====== DATASET ENTRIES

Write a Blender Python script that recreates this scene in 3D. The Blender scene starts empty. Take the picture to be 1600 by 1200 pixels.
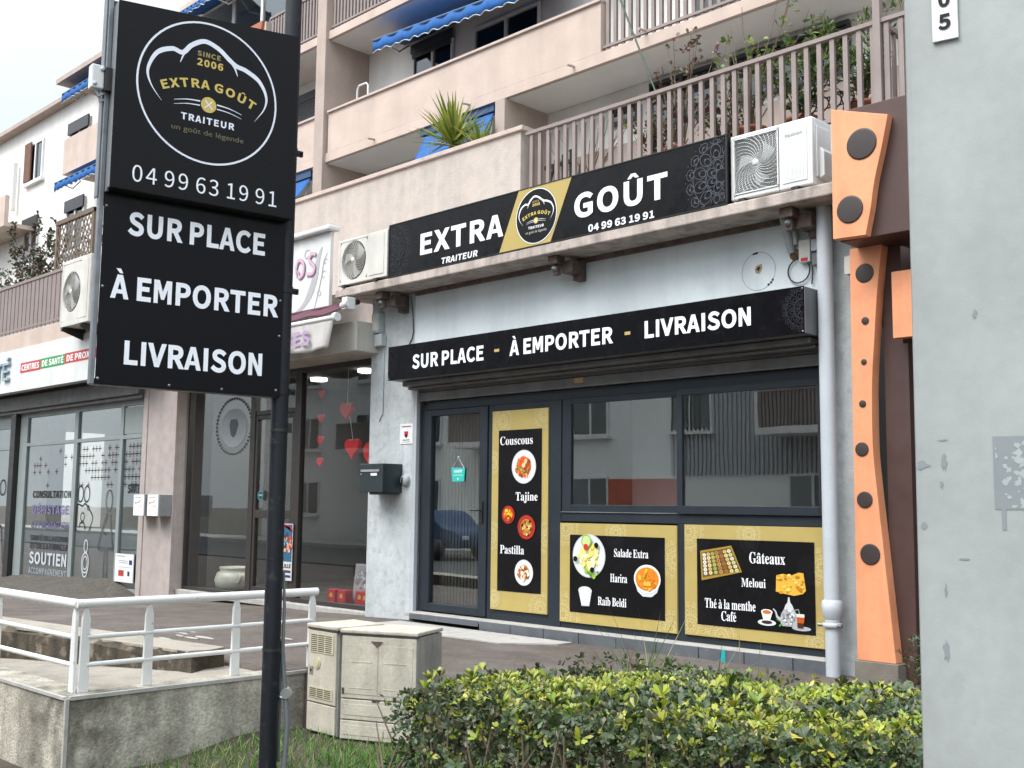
import bpy, math, random, json
import numpy as np
from mathutils import Vector, Matrix
from mathutils.geometry import tessellate_polygon
R = math.radians
rnd = random.Random(7)
sc = bpy.context.scene
COL = sc.collection

# ------------------------------------------------------------------ camera
def make_camera():
    yaw, pitch, roll = R(-44.93268), R(6.35543), R(0.63435)
    w = Vector((math.sin(yaw)*math.cos(pitch), math.cos(yaw)*math.cos(pitch), math.sin(pitch)))
    r = w.cross(Vector((0, 0, 1))).normalized(); u = r.cross(w)
    r2 = r*math.cos(roll)+u*math.sin(roll); u2 = u*math.cos(roll)-r*math.sin(roll)
    cd = bpy.data.cameras.new('camera'); cd.sensor_width = 36; cd.lens = 1720/1600*36
    cd.clip_start = .05; cd.clip_end = 1500
    co = bpy.data.objects.new('camera', cd); COL.objects.link(co)
    m = Matrix((( r2.x, u2.x, -w.x, 0), (r2.y, u2.y, -w.y, 0), (r2.z, u2.z, -w.z, 1.65), (0, 0, 0, 1)))
    co.matrix_world = m; sc.camera = co
make_camera()

# ------------------------------------------------------------------ sky and sun (overcast)
SUN_EL, SUN_AZ = R(52), R(196)          # azimuth clockwise from +Y
wd = bpy.data.worlds.new("World"); sc.world = wd; wd.use_nodes = True
nt = wd.node_tree; bg = nt.nodes['Background']
sky = nt.nodes.new('ShaderNodeTexSky'); sky.sky_type = 'NISHITA'; sky.sun_disc = False
sky.sun_elevation = SUN_EL; sky.sun_rotation = SUN_AZ; sky.dust_density = 4; sky.air_density = 1.2
tcw = nt.nodes.new('ShaderNodeTexCoord')
cn = nt.nodes.new('ShaderNodeTexNoise'); cn.inputs['Scale'].default_value = 1.6; cn.inputs['Detail'].default_value = 5
cr = nt.nodes.new('ShaderNodeMapRange'); cr.inputs[1].default_value = .35; cr.inputs[2].default_value = .7
cr.inputs[3].default_value = .74; cr.inputs[4].default_value = .93
mx = nt.nodes.new('ShaderNodeMix'); mx.data_type = 'RGBA'
mx.inputs[7].default_value = (9.4, 10.2, 10.9, 1)        # the cloud layer
nt.links.new(tcw.outputs['Generated'], cn.inputs['Vector']); nt.links.new(cn.outputs['Fac'], cr.inputs[0])
nt.links.new(cr.outputs[0], mx.inputs[0]); nt.links.new(sky.outputs[0], mx.inputs[6])
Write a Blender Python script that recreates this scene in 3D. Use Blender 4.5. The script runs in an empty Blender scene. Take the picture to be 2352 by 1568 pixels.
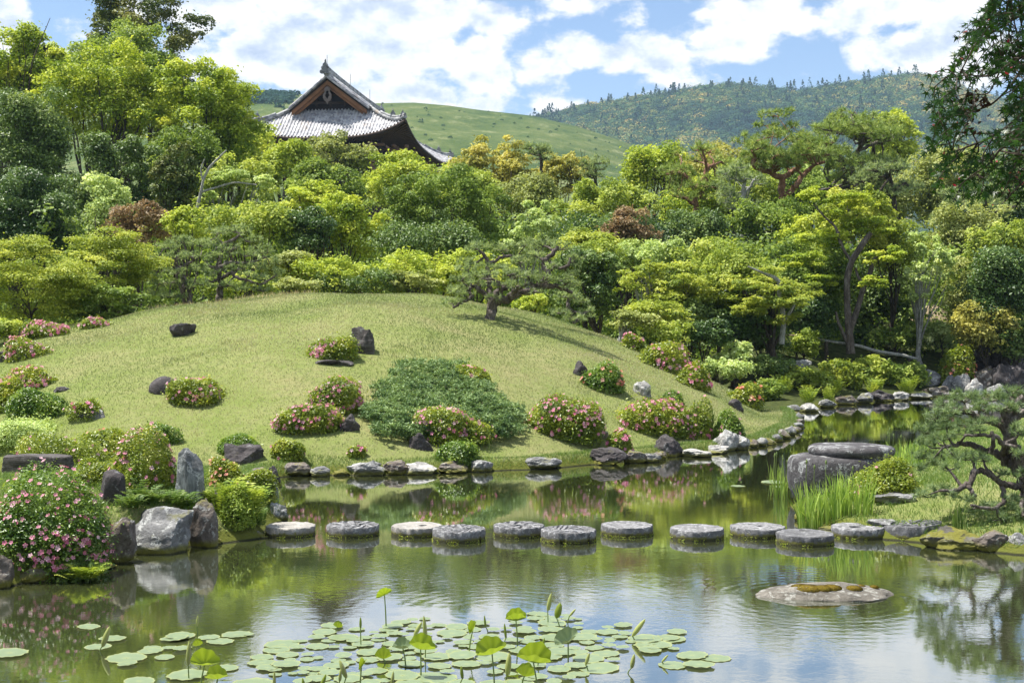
import bpy, math, random
import numpy as np
from mathutils import noise, Vector
rad = math.radians
S = bpy.context.scene
COL = S.collection

# ------------------------------------------------------------------ camera
CX, HY, FP, CH = 1176.0, 750.0, 3000.0, 2.8      # optical centre x, horizon y, focal length (px of a 2352 px wide view), eye height (m)
cam = bpy.data.objects.new('camera', bpy.data.cameras.new('camera'))
COL.objects.link(cam)
cam.location = (0, 0, CH)
cam.rotation_euler = (rad(90), 0, 0)
cam.data.sensor_width = 36
cam.data.lens = 36 * FP / 2352
cam.data.shift_y = -(784 - HY) / 2352
cam.data.clip_end = 20000
cam.data.clip_start = .1
S.camera = cam

# ------------------------------------------------------------------ light
SUN_EL, SUN_AZ = rad(67), rad(-80)               # azimuth from +Y towards +X
sd_ = Vector((math.sin(SUN_AZ) * math.cos(SUN_EL), math.cos(SUN_AZ) * math.cos(SUN_EL), math.sin(SUN_EL)))
sun = bpy.data.objects.new('sun', bpy.data.lights.new('sun', 'SUN'))
COL.objects.link(sun)
sun.data.energy = 4.6
sun.data.angle = rad(.6)
sun.data.color = (1, .955, .88)
sun.rotation_euler = sd_.to_track_quat('Z', 'Y').to_euler()
sun.location = (0, 0, 60)
S.view_settings.view_transform = 'Standard'
S.view_settings.look = 'None'
S.view_settings.exposure = 1.0
S.view_settings.gamma = 1
S.render.engine = 'CYCLES'
cy = S.cycles
cy.max_bounces = 7; cy.diffuse_bounces = 3; cy.glossy_bounces = 3; cy.transmission_bounces = 4
cy.transparent_max_bounces = 4; cy.volume_bounces = 0
cy.caustics_reflective = False; cy.caustics_refractive = False
cy.sample_clamp_indirect = 4
cy.use_denoising = True; cy.denoiser = 'OPENIMAGEDENOISE'; cy.denoising_prefilter = 'ACCURATE'

class NT:
    """small helper for node trees"""
    def __init__(s, tree):
        s.t = tree; s.n = tree.nodes; s.l = tree.links
    def node(s, kind, **kw):
        n = s.n.new(kind)
        for k, v in kw.items():
            if k == 'ins':
                for i, x in v.items():
                    if hasattr(x, 'is_output'): s.l.new(x, n.inputs[i])
                    else: n.inputs[i].default_value = x
            else: setattr(n, k, v)
        return n
    def math(s, op, a, b=0.0, c=None, clamp=False):
        n = s.node('ShaderNodeMath', operation=op, use_clamp=clamp)
        for i, x in enumerate([a, b] + ([c] if c is not None else [])):
            if hasattr(x, 'is_output'): s.l.new(x, n.inputs[i])
            else: n.inputs[i].default_value = x
        return n.outputs[0]
    def vmath(s, op, a, b=(0, 0, 0)):
        n = s.node('ShaderNodeVectorMath', operation=op)
        for i, x in enumerate([a, b]):
            if hasattr(x, 'is_output'): s.l.new(x, n.inputs[i])
            else: n.inputs[i].default_value = x
        return n.outputs['Value'] if op in ('LENGTH', 'DOT_PRODUCT') else n.outputs[0]
    def noise(s, vec, scale, detail=4, rough=.55, dist=0):
        return s.node('ShaderNodeTexNoise', ins={'Vector': vec, 'Scale': scale, 'Detail': detail, 'Roughness': rough, 'Distortion': dist}).outputs['Fac']
    def sstep(s, x, a, b):
        n = s.node('ShaderNodeMapRange', interpolation_type='SMOOTHSTEP')
        s.l.new(x, n.inputs[0]); n.inputs[1].default_value = a; n.inputs[2].default_value = b
        return n.outputs[0]
    def mix(s, f, a, b):
        n = s.node('ShaderNodeMix', data_type='RGBA')
        for i, x in ((0, f), (6, a), (7, b)):
            if hasattr(x, 'is_output'): s.l.new(x, n.inputs[i])
            else: n.inputs[i].default_value = x if i == 0 else (tuple(x) + (1,))[:4]
        return n.outputs[2]
    def ramp(s, f, stops):
        n = s.node('ShaderNodeValToRGB')
        s.l.new(f, n.inputs[0])
        e = n.color_ramp.elements
        while len(e) < len(stops): e.new(.5)
        for el, (p, c) in zip(e, stops):
            el.position = p; el.color = tuple(c) + (1,)
        return n.outputs[0]

# ------------------------------------------------------------------ sky
W = bpy.data.worlds.new('World'); S.world = W; W.use_nodes = True
n = NT(W.node_tree); n.n.clear()
sky = n.node('ShaderNodeTexSky', sky_type='NISHITA', sun_disc=False, sun_elevation=SUN_EL, sun_rotation=SUN_AZ,
             air_density=1.0, dust_density=.3, ozone_density=2.2)
tc = n.node('ShaderNodeTexCoord').outputs['Generated']
sx = n.node('ShaderNodeSeparateXYZ', ins={0: tc})
az = n.math('ARCTAN2', sx.outputs[0], sx.outputs[1])
el = n.math('ARCSINE', sx.outputs[2])
vec = n.node('ShaderNodeCombineXYZ', ins={0: az, 1: el}).outputs[0]
def aedir(px, py):
    a = math.atan((px - CX) / FP); return a, math.atan((HY - py) / FP * math.cos(a))
blobs = [(10, 60, 60, 110, 1.0), (480, 20, 110, 80, .9), (640, 110, 170, 95, 1.1), (860, 100, 190, 95, 1.1), (800, 10, 220, 40, .7), (960, 205, 150, 50, .9), (1090, 170, 75, 75, 1.1), (1120, 235, 80, 40, .9),
         (930, 60, 110, 55, .9), (1060, 30, 110, 40, .6), (1370, 125, 170, 48, .5), (1700, 105, 90, 45, .9), (1830, 60, 150, 66, 1.0), (1990, 30, 190, 65, 1.0), (2060, 110, 160, 55, .95), (2190, 60, 130, 90, .7), (520, 190, 150, 70, .55), (1700, -160, 900, 60, .5), (300, -200, 600, 70, .7)]
cov = None
for (px, py, rx, ry, w) in blobs:
    a, e = aedir(px, py)
    q = n.vmath('MULTIPLY', n.vmath('SUBTRACT', vec, (a, e, 0)), (FP / rx, FP / ry, 0))
    g = n.math('MULTIPLY_ADD', n.vmath('LENGTH', q), -.85 * w, w)
    cov = g if cov is None else n.math('MAXIMUM', cov, g)
stretch = n.vmath('MULTIPLY', vec, (1, 1.55, 1))
def billow(v):
    vo = n.node('ShaderNodeTexVoronoi', feature='F1', ins={'Vector': n.vmath('ADD', v, n.vmath('MULTIPLY', n.node('ShaderNodeTexNoise', ins={'Vector': v, 'Scale': 30.0, 'Detail': 4}).outputs['Color'], (.03, .03, 0))), 'Scale': 24.0})
    return n.math('MULTIPLY_ADD', vo.outputs['Distance'], -.30, n.math('MULTIPLY_ADD', m1, .92, .19))
m1 = n.noise(stretch, 11, 9, .62); m2 = n.noise(n.vmath('ADD', stretch, (.004, -.016, 0)), 11, 7, .62)
n1 = billow(stretch)
nb = n.noise(stretch, 4.5, 4, .5)
gen = n.math('MULTIPLY', n.math('SUBTRACT', nb, .5), 3.2)
out = n.math('MAXIMUM', n.sstep(n.math('ABSOLUTE', az), .42, .6), n.sstep(el, .27, .45))
cov = n.math('MAXIMUM', cov, n.math('MULTIPLY', gen, out))
cd = n.math('MULTIPLY_ADD', n.math('SUBTRACT', n1, .5), 3.3, cov)
dens = n.sstep(cd, -.16, .26)
shade = n.math('MULTIPLY_ADD', n.math('SUBTRACT', m1, m2), 4.4, .86)
shade = n.math('SUBTRACT', shade, n.math('MULTIPLY', n.sstep(cd, .3, 1.3), .34), clamp=True)
ccol = n.ramp(shade, [(0, (.27, .33, .44)), (.45, (.39, .44, .53)), (.72, (.52, .545, .575)), (1, (.62, .615, .605))])
lum = n.node('ShaderNodeVectorMath', operation='SCALE'); n.l.new(sky.outputs[0], lum.inputs[0]); lum.inputs['Scale'].default_value = .082
skyc = n.vmath('MULTIPLY', lum.outputs[0], (1.0, 1.0, 1.04))
bg = n.node('ShaderNodeBackground', ins={0: n.mix(n.math('MULTIPLY', dens, .97), skyc, ccol), 1: 1.0})
n.l.new(bg.outputs[0], n.node('ShaderNodeOutputWorld').inputs[0])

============

▶ _EXERCISE DETAILS_
Copy nothing but the lines from the top of the data down to the line containing "COL = sc.collection", and leave the pictures out.

▶ _RESULT OF THIS EXERCISE_
Write a Blender Python script that recreates this scene in 3D. The Blender scene starts empty. Take the picture to be 1600 by 1200 pixels.
import bpy, math, random, json
import numpy as np
from mathutils import Vector, Matrix
from mathutils.geometry import tessellate_polygon
R = math.radians
rnd = random.Random(7)
sc = bpy.context.scene
COL = sc.collection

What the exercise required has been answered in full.